Funds under management in the open-ended industry, which include unit trusts, grew 90 per cent to £481bn in the past decade. Investment trust assets grew just 2.5 per cent, to £80bn.

Financial advisers are able to receive a commission for selling open-ended funds but investment trusts – along with exchange-traded funds and other direct share investments – pay no commission. “We believe the ability to pay commissions to ‘independent’ advisers has been a key driver of growth [in
open-ended funds],” the analysts say.

Mick Gilligan, analyst at Killik & Co, says that the ability of investment trusts to borrow money – or “gear up” – could be one reason for their outperformance over the decade.

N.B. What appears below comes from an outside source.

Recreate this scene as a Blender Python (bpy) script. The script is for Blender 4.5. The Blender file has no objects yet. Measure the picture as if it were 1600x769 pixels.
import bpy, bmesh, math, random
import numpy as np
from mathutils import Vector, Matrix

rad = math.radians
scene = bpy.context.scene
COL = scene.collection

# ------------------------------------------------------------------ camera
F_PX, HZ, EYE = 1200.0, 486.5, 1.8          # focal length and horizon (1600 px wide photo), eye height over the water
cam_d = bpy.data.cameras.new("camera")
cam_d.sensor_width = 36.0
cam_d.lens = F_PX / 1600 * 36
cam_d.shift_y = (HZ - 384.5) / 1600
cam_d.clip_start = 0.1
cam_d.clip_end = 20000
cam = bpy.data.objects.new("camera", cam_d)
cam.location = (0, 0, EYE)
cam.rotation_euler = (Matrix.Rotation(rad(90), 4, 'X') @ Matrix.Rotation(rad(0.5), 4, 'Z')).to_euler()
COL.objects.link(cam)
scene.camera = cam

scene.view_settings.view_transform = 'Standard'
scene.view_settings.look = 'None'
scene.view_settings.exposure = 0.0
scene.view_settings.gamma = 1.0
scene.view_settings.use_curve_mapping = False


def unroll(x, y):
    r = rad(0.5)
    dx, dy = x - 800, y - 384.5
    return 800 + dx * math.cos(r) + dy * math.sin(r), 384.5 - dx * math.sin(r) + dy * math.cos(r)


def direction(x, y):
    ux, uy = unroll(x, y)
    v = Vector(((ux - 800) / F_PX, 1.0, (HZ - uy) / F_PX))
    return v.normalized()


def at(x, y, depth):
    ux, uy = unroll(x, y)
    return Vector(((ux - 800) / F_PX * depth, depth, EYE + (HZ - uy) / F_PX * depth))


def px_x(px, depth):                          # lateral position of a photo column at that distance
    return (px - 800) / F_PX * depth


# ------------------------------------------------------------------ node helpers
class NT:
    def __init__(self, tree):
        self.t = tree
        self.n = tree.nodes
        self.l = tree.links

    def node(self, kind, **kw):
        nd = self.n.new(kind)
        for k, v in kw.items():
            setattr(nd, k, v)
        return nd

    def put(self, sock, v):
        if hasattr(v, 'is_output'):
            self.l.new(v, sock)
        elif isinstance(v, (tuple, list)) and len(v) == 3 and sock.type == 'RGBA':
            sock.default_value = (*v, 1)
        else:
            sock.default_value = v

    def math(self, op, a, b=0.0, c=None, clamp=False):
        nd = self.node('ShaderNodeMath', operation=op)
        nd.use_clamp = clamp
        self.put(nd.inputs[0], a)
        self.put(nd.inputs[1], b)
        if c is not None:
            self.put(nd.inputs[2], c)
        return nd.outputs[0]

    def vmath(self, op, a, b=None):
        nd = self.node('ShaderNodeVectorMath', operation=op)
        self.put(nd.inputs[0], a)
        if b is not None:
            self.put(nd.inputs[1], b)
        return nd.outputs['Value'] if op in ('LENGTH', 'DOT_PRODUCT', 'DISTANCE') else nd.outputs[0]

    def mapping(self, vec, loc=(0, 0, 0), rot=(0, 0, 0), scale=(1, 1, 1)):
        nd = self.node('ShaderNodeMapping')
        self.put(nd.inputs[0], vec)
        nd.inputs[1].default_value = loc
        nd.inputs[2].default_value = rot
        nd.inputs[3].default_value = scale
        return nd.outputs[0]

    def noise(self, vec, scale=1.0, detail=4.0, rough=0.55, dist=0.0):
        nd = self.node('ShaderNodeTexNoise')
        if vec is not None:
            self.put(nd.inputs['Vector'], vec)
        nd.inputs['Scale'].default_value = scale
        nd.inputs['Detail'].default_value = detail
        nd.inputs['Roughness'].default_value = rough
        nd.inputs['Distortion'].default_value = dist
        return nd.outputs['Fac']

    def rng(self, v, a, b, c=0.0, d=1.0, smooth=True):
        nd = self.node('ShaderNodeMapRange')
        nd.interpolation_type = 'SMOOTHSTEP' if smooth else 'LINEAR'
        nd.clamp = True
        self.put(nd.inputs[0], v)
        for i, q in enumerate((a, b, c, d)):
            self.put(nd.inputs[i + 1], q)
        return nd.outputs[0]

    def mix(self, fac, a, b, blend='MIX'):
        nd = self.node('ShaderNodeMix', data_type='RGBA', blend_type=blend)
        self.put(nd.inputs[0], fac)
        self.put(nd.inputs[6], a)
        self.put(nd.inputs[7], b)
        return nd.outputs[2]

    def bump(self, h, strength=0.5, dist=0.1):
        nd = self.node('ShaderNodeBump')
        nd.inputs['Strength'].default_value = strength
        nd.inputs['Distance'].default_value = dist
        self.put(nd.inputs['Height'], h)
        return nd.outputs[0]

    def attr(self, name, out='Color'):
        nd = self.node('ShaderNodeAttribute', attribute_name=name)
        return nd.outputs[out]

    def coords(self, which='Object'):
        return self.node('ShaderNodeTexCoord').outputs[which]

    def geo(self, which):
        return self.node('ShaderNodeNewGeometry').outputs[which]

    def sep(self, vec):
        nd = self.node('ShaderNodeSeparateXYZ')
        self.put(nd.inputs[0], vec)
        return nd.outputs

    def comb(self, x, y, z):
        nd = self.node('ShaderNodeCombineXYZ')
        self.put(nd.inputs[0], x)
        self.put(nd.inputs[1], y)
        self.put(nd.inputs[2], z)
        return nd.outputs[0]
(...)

Gilligan also notes that investment trusts tend to come under greater scrutiny than open-ended funds. There are far fewer UK growth investment trusts than unit trusts, for example, making underperformance more noticeable in the closed-ended world.

“If someone’s not performing, there’s a greater chance corporate action will take place and there’ll be a tender offer or change of manager,” says Gilligan. “But in unit trusts, there’s a much bigger universe and sleepy underperforming funds can get hidden.”

However, unit trusts did perform better than investment trusts in the UK income sector. The total share price return on UK growth and income investment trusts was -3.5 per cent over the decade, against a 33 per cent rise on the average UK equity income fund.

Gilligan says this may have been skewed by “star” unit-trust managers such as Neil Woodford, Bill Mott and Tony Nutt.